> [EXERCISE DESCRIPTION]: Repeat the material exactly, leaving nothing out.

> [MATERIAL PROVIDED]:

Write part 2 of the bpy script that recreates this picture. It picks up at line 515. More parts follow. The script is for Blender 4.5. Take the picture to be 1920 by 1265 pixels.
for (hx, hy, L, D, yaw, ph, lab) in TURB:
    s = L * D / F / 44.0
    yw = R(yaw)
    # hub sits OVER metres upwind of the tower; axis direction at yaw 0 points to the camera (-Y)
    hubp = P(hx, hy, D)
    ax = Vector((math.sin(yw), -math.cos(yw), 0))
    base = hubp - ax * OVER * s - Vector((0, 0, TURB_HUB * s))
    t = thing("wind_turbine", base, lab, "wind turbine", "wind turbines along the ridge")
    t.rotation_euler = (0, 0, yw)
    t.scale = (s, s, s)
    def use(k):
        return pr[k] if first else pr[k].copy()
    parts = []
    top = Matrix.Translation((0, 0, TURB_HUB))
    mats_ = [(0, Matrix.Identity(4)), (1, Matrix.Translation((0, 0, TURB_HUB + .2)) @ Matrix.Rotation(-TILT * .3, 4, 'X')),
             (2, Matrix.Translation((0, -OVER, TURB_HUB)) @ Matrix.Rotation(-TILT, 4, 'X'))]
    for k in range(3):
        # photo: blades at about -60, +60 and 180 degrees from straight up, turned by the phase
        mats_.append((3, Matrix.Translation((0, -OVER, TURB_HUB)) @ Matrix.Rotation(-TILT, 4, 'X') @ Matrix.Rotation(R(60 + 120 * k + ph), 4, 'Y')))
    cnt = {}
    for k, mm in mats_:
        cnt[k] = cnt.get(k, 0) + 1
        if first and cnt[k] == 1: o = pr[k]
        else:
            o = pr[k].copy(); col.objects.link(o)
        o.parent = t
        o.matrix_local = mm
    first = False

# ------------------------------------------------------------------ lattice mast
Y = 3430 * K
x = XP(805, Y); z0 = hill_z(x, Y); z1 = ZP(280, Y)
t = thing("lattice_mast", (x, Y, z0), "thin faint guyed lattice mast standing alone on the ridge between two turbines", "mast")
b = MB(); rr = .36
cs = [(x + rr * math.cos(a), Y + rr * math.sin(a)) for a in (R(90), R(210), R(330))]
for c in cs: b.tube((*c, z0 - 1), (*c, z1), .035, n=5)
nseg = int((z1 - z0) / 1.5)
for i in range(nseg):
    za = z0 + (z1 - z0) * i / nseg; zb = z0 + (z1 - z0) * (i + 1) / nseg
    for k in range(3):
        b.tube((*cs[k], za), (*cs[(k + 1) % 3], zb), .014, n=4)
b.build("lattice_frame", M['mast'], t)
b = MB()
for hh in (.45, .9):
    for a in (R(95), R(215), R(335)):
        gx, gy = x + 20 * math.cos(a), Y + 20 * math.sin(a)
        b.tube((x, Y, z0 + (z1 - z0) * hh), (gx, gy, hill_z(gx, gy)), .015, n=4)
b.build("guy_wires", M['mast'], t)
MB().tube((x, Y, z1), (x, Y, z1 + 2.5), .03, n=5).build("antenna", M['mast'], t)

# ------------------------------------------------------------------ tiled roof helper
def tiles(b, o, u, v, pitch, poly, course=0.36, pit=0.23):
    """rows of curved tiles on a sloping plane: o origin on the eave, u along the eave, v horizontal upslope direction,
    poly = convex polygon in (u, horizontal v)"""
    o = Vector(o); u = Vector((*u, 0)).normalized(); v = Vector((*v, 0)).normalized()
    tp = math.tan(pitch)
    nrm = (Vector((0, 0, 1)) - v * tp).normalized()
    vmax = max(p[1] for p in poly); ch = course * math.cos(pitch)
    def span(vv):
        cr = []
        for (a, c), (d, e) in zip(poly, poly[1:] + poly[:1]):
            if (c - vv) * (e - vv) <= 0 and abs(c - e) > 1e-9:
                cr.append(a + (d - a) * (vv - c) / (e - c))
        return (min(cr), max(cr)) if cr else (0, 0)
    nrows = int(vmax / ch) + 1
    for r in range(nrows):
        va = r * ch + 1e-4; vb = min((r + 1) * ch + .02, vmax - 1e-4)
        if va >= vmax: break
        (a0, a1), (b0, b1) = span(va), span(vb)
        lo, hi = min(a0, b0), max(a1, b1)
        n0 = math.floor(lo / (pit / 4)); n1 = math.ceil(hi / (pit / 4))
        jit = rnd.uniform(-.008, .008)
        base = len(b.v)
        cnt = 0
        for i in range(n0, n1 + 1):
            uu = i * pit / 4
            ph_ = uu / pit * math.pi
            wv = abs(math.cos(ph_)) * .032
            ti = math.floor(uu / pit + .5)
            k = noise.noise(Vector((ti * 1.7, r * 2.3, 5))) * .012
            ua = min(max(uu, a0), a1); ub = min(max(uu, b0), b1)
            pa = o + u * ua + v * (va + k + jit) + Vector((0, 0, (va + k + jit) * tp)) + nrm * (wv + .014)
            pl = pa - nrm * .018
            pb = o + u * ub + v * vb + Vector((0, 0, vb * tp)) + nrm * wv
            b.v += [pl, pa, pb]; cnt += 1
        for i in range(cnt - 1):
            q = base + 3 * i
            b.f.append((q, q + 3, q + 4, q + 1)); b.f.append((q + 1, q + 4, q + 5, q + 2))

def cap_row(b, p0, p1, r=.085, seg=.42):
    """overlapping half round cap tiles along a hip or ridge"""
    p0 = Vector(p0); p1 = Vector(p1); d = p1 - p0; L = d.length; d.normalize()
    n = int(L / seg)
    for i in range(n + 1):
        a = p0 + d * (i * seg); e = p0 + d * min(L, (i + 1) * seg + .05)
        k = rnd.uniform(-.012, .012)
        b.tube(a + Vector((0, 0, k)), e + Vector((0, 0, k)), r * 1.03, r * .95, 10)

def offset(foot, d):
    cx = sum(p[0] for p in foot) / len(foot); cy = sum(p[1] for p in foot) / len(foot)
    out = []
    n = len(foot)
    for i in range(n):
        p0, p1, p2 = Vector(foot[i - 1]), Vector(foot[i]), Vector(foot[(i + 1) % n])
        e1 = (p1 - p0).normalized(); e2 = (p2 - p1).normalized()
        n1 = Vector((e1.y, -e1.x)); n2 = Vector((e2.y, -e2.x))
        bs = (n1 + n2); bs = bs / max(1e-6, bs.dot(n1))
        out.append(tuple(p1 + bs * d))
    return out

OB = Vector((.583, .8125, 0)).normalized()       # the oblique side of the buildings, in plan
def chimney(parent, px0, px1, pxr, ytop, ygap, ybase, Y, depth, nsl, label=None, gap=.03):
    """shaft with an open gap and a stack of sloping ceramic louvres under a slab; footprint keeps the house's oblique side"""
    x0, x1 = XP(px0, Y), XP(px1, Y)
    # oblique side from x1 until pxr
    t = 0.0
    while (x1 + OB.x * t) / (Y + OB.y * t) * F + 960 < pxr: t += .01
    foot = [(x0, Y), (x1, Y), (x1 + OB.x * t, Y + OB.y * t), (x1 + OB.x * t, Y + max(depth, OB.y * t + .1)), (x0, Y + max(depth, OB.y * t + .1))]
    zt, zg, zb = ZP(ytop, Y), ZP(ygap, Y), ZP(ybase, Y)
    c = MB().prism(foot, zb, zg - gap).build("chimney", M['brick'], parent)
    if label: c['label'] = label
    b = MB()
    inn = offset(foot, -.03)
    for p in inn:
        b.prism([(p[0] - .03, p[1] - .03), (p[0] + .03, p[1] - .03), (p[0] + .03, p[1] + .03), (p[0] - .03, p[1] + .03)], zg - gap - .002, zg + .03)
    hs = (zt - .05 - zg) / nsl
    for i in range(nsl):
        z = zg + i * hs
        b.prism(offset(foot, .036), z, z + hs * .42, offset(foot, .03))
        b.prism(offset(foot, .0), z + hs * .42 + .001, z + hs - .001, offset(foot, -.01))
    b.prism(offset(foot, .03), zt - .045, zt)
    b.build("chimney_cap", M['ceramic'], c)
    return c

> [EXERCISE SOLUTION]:
Write part 2 of the bpy script that recreates this picture. It picks up at line 515. More parts follow. The script is for Blender 4.5. Take the picture to be 1920 by 1265 pixels.
for (hx, hy, L, D, yaw, ph, lab) in TURB:
    s = L * D / F / 44.0
    yw = R(yaw)
    # hub sits OVER metres upwind of the tower; axis direction at yaw 0 points to the camera (-Y)
    hubp = P(hx, hy, D)
    ax = Vector((math.sin(yw), -math.cos(yw), 0))
    base = hubp - ax * OVER * s - Vector((0, 0, TURB_HUB * s))
    t = thing("wind_turbine", base, lab, "wind turbine", "wind turbines along the ridge")
    t.rotation_euler = (0, 0, yw)
    t.scale = (s, s, s)
    def use(k):
        return pr[k] if first else pr[k].copy()
    parts = []
    top = Matrix.Translation((0, 0, TURB_HUB))
    mats_ = [(0, Matrix.Identity(4)), (1, Matrix.Translation((0, 0, TURB_HUB + .2)) @ Matrix.Rotation(-TILT * .3, 4, 'X')),
             (2, Matrix.Translation((0, -OVER, TURB_HUB)) @ Matrix.Rotation(-TILT, 4, 'X'))]
    for k in range(3):
        # photo: blades at about -60, +60 and 180 degrees from straight up, turned by the phase
        mats_.append((3, Matrix.Translation((0, -OVER, TURB_HUB)) @ Matrix.Rotation(-TILT, 4, 'X') @ Matrix.Rotation(R(60 + 120 * k + ph), 4, 'Y')))
    cnt = {}
    for k, mm in mats_:
        cnt[k] = cnt.get(k, 0) + 1
        if first and cnt[k] == 1: o = pr[k]
        else:
            o = pr[k].copy(); col.objects.link(o)
        o.parent = t
        o.matrix_local = mm
    first = False

# ------------------------------------------------------------------ lattice mast
Y = 3430 * K
x = XP(805, Y); z0 = hill_z(x, Y); z1 = ZP(280, Y)
t = thing("lattice_mast", (x, Y, z0), "thin faint guyed lattice mast standing alone on the ridge between two turbines", "mast")
b = MB(); rr = .36
cs = [(x + rr * math.cos(a), Y + rr * math.sin(a)) for a in (R(90), R(210), R(330))]
for c in cs: b.tube((*c, z0 - 1), (*c, z1), .035, n=5)
nseg = int((z1 - z0) / 1.5)
for i in range(nseg):
    za = z0 + (z1 - z0) * i / nseg; zb = z0 + (z1 - z0) * (i + 1) / nseg
    for k in range(3):
        b.tube((*cs[k], za), (*cs[(k + 1) % 3], zb), .014, n=4)
b.build("lattice_frame", M['mast'], t)
b = MB()
for hh in (.45, .9):
    for a in (R(95), R(215), R(335)):
        gx, gy = x + 20 * math.cos(a), Y + 20 * math.sin(a)
        b.tube((x, Y, z0 + (z1 - z0) * hh), (gx, gy, hill_z(gx, gy)), .015, n=4)
b.build("guy_wires", M['mast'], t)
MB().tube((x, Y, z1), (x, Y, z1 + 2.5), .03, n=5).build("antenna", M['mast'], t)

# ------------------------------------------------------------------ tiled roof helper
def tiles(b, o, u, v, pitch, poly, course=0.36, pit=0.23):
    """rows of curved tiles on a sloping plane: o origin on the eave, u along the eave, v horizontal upslope direction,
    poly = convex polygon in (u, horizontal v)"""
    o = Vector(o); u = Vector((*u, 0)).normalized(); v = Vector((*v, 0)).normalized()
    tp = math.tan(pitch)
    nrm = (Vector((0, 0, 1)) - v * tp).normalized()
    vmax = max(p[1] for p in poly); ch = course * math.cos(pitch)
    def span(vv):
        cr = []
        for (a, c), (d, e) in zip(poly, poly[1:] + poly[:1]):
            if (c - vv) * (e - vv) <= 0 and abs(c - e) > 1e-9:
                cr.append(a + (d - a) * (vv - c) / (e - c))
        return (min(cr), max(cr)) if cr else (0, 0)
    nrows = int(vmax / ch) + 1
    for r in range(nrows):
        va = r * ch + 1e-4; vb = min((r + 1) * ch + .02, vmax - 1e-4)
        if va >= vmax: break
        (a0, a1), (b0, b1) = span(va), span(vb)
        lo, hi = min(a0, b0), max(a1, b1)
        n0 = math.floor(lo / (pit / 4)); n1 = math.ceil(hi / (pit / 4))
        jit = rnd.uniform(-.008, .008)
        base = len(b.v)
        cnt = 0
        for i in range(n0, n1 + 1):
            uu = i * pit / 4
            ph_ = uu / pit * math.pi
            wv = abs(math.cos(ph_)) * .032
            ti = math.floor(uu / pit + .5)
            k = noise.noise(Vector((ti * 1.7, r * 2.3, 5))) * .012
            ua = min(max(uu, a0), a1); ub = min(max(uu, b0), b1)
            pa = o + u * ua + v * (va + k + jit) + Vector((0, 0, (va + k + jit) * tp)) + nrm * (wv + .014)
            pl = pa - nrm * .018
            pb = o + u * ub + v * vb + Vector((0, 0, vb * tp)) + nrm * wv
            b.v += [pl, pa, pb]; cnt += 1
        for i in range(cnt - 1):
            q = base + 3 * i
            b.f.append((q, q + 3, q + 4, q + 1)); b.f.append((q + 1, q + 4, q + 5, q + 2))

def cap_row(b, p0, p1, r=.085, seg=.42):
    """overlapping half round cap tiles along a hip or ridge"""
    p0 = Vector(p0); p1 = Vector(p1); d = p1 - p0; L = d.length; d.normalize()
    n = int(L / seg)
    for i in range(n + 1):
        a = p0 + d * (i * seg); e = p0 + d * min(L, (i + 1) * seg + .05)
        k = rnd.uniform(-.012, .012)
        b.tube(a + Vector((0, 0, k)), e + Vector((0, 0, k)), r * 1.03, r * .95, 10)

def offset(foot, d):
    cx = sum(p[0] for p in foot) / len(foot); cy = sum(p[1] for p in foot) / len(foot)
    out = []
    n = len(foot)
    for i in range(n):
        p0, p1, p2 = Vector(foot[i - 1]), Vector(foot[i]), Vector(foot[(i + 1) % n])
        e1 = (p1 - p0).normalized(); e2 = (p2 - p1).normalized()
        n1 = Vector((e1.y, -e1.x)); n2 = Vector((e2.y, -e2.x))
        bs = (n1 + n2); bs = bs / max(1e-6, bs.dot(n1))
        out.append(tuple(p1 + bs * d))
    return out

OB = Vector((.583, .8125, 0)).normalized()       # the oblique side of the buildings, in plan
def chimney(parent, px0, px1, pxr, ytop, ygap, ybase, Y, depth, nsl, label=None, gap=.03):
    """shaft with an open gap and a stack of sloping ceramic louvres under a slab; footprint keeps the house's oblique side"""
    x0, x1 = XP(px0, Y), XP(px1, Y)
    # oblique side from x1 until pxr
    t = 0.0
    while (x1 + OB.x * t) / (Y + OB.y * t) * F + 960 < pxr: t += .01
    foot = [(x0, Y), (x1, Y), (x1 + OB.x * t, Y + OB.y * t), (x1 + OB.x * t, Y + max(depth, OB.y * t + .1)), (x0, Y + max(depth, OB.y * t + .1))]
    zt, zg, zb = ZP(ytop, Y), ZP(ygap, Y), ZP(ybase, Y)
    c = MB().prism(foot, zb, zg - gap).build("chimney", M['brick'], parent)
    if label: c['label'] = label
    b = MB()
    inn = offset(foot, -.03)
    for p in inn:
        b.prism([(p[0] - .03, p[1] - .03), (p[0] + .03, p[1] - .03), (p[0] + .03, p[1] + .03), (p[0] - .03, p[1] + .03)], zg - gap - .002, zg + .03)
    hs = (zt - .05 - zg) / nsl
    for i in range(nsl):
        z = zg + i * hs
        b.prism(offset(foot, .036), z, z + hs * .42, offset(foot, .03))
        b.prism(offset(foot, .0), z + hs * .42 + .001, z + hs - .001, offset(foot, -.01))
    b.prism(offset(foot, .03), zt - .045, zt)
    b.build("chimney_cap", M['ceramic'], c)
    return c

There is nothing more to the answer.